Write out the lines from the top of the material through the line with "rad = math.radians", exactly and with nothing added.

====== Information given ======

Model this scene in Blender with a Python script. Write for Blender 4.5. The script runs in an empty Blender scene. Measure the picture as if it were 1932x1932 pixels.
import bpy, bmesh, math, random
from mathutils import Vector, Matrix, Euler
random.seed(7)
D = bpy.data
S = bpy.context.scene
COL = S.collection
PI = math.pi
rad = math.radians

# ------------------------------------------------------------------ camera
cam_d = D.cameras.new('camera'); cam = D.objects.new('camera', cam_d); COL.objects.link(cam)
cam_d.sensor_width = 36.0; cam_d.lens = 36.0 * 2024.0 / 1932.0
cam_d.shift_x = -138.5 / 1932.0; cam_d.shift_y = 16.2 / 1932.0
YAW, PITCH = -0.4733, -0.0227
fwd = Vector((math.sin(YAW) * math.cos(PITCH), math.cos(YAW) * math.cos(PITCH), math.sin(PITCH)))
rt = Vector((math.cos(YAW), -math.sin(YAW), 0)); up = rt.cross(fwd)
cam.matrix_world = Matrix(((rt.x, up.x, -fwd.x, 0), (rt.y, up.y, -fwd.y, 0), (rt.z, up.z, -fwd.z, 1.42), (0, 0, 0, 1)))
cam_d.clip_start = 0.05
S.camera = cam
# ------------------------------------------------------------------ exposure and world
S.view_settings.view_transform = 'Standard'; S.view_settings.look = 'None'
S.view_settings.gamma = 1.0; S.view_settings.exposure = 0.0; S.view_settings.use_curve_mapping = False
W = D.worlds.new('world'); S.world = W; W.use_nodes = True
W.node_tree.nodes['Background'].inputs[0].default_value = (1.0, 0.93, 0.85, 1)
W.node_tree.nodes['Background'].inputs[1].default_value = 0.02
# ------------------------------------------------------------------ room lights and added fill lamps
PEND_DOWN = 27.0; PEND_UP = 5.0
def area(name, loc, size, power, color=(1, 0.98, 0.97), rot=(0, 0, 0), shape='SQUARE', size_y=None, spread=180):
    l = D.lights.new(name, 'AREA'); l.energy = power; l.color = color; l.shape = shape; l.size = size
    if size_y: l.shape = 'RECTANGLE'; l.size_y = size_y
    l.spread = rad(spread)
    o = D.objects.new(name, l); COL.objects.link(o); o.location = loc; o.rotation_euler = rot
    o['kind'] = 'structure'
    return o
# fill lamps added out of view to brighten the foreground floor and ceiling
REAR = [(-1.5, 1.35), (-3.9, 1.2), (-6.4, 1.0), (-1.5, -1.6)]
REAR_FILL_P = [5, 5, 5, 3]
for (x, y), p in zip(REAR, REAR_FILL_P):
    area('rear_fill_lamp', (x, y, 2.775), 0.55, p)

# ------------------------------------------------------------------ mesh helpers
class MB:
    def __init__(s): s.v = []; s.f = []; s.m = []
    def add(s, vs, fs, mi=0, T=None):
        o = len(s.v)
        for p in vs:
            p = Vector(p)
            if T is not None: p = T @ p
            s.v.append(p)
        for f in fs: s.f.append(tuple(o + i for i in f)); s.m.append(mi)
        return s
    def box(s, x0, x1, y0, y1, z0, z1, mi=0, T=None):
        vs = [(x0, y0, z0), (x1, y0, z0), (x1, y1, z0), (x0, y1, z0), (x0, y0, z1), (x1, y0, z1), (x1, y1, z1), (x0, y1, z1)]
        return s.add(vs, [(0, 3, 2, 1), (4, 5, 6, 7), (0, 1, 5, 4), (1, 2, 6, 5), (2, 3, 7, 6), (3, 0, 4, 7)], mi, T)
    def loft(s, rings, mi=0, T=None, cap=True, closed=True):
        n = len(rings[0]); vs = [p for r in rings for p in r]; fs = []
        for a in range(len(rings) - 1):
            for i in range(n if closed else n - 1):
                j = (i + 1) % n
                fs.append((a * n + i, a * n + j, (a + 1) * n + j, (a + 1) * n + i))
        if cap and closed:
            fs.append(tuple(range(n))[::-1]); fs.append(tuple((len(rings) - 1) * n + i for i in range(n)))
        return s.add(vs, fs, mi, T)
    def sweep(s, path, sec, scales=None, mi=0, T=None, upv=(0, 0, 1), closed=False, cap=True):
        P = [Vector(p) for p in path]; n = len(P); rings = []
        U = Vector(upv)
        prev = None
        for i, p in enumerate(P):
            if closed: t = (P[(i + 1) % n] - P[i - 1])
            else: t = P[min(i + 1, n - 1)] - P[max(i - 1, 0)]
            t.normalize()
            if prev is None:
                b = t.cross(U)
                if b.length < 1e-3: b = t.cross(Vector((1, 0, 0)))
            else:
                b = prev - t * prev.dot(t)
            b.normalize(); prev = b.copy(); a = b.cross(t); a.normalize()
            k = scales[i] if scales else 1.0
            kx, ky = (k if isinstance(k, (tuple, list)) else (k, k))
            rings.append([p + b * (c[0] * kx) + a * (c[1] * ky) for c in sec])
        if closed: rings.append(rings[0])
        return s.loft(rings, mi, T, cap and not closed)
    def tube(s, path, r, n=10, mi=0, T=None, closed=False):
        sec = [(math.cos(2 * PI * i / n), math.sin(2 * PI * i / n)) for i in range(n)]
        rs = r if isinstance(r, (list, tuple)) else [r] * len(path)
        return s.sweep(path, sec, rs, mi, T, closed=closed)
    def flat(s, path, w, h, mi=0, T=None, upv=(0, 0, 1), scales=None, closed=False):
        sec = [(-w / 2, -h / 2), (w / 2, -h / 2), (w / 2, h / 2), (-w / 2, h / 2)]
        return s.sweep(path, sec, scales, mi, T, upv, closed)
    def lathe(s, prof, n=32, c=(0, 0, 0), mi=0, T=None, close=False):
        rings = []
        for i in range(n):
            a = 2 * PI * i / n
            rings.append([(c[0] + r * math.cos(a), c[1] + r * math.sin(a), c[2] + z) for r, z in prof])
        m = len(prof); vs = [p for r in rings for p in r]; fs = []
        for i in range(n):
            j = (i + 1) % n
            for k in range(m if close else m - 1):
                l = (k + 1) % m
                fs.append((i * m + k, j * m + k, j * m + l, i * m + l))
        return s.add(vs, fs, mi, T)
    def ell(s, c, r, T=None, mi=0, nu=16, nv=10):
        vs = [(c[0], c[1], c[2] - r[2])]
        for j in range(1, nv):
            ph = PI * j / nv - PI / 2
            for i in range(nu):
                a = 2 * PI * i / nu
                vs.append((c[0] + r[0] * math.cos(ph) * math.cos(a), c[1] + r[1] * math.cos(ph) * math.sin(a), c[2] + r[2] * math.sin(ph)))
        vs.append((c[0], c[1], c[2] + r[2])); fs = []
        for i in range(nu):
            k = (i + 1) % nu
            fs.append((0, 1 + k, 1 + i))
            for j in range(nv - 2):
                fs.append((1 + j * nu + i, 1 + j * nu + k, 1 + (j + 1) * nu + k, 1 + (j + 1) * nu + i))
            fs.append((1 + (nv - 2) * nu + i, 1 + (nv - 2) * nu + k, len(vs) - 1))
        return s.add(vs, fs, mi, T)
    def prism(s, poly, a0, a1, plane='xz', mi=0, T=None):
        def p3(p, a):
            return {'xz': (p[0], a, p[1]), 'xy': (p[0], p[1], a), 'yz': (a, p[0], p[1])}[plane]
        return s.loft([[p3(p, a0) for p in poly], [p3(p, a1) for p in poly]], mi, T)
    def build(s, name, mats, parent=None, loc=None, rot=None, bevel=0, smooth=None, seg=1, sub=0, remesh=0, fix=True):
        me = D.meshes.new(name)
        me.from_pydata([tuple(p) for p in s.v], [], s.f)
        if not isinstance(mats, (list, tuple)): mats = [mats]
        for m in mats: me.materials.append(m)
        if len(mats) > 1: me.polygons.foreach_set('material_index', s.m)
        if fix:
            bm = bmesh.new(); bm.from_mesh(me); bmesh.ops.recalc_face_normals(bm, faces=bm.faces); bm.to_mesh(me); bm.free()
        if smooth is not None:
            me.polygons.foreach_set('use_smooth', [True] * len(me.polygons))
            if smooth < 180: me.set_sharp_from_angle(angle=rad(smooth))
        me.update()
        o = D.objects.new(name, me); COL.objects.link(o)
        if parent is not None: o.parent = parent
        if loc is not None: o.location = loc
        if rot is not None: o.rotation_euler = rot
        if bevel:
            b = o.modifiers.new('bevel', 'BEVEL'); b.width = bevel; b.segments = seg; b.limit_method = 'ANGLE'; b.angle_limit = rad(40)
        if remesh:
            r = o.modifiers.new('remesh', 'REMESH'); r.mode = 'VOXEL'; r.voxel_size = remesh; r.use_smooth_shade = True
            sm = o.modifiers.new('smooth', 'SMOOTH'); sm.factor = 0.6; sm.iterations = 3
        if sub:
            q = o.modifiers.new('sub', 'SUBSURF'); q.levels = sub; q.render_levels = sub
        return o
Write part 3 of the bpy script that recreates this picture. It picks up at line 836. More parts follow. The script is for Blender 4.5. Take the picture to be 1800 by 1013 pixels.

======

= Task output =
Model this scene in Blender with a Python script. Write for Blender 4.5. The script runs in an empty Blender scene. Measure the picture as if it were 1932x1932 pixels.
import bpy, bmesh, math, random
from mathutils import Vector, Matrix, Euler
random.seed(7)
D = bpy.data
S = bpy.context.scene
COL = S.collection
PI = math.pi
rad = math.radians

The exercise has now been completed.